AERIAL VIEW: Satellite image of the quarry dam in Talgai.
AERIAL VIEW: Satellite image of the quarry dam in Talgai.

Residents panicked, angry over ‘unnecessary’ warnings

A TEXT message urging 5000 people to seek higher ground in the wake of the Talgai dam crisis created unnecessary panic, according to Clifton resident David Robertson.

Mr Robertson was about to go to sleep when an automatic message alerted him to "take action to protect life".

"I was concerned, wondering what I was going to do," he said.

"All it said was to move to higher ground, but where do you go in Clifton? Where was the water coming from? There aren't any major dams here.

"A lot of people were really worried because they have disabilities, or they have pets, and it's hard for them to get out."

A sleepy google search revealed the text message referenced the private Bolzan Quarry dam in Talgai, almost 13km away.

"I laughed when I saw it," he said.

"It's a duck pond, it's a joke.

"Then I got a bit pissed off, because people were becoming alarmed for no real reason."

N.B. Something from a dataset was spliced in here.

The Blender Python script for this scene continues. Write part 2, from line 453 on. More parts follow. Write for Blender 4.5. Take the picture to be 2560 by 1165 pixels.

According to a spokeswoman from the Queensland Fire and Emergency Services, the automated message was drafted by the Local Disaster Management Group and then a request was sent to QFES through council.

"Council works with QFES to determine the area and the amount of people it goes to," the spokeswoman said.

Southern Downs Mayor Tracy Dobie said message recipients were determined by a polygon, drawn up by QFES, that showed where the anticipated flood event would occur should the dam burst.

"They send all the landlines within the polygon area a message and they do something similar with mobile phones," Cr Dobie said.

"I'm not sure how the mobile phones work but it's an automated message based on the towers in the vicinity."

The mayor said while it was a concern that so many people unaffected by the disaster were contacted, it was better than the alternative.

"The advice messaging system only came in a couple of years ago and before that we never had the ability to get information through to people.

"This allows us to give as much warning to as many people as we can, bearing in mind technology can be limiting factor.

"We have to do something to alert people."

Mr Robertson, who works within the safety industry, said it was bizarre.

"I'm always concerned about safety, it's my profession," he said.

"But this is just ridiculous, it's almost obscene."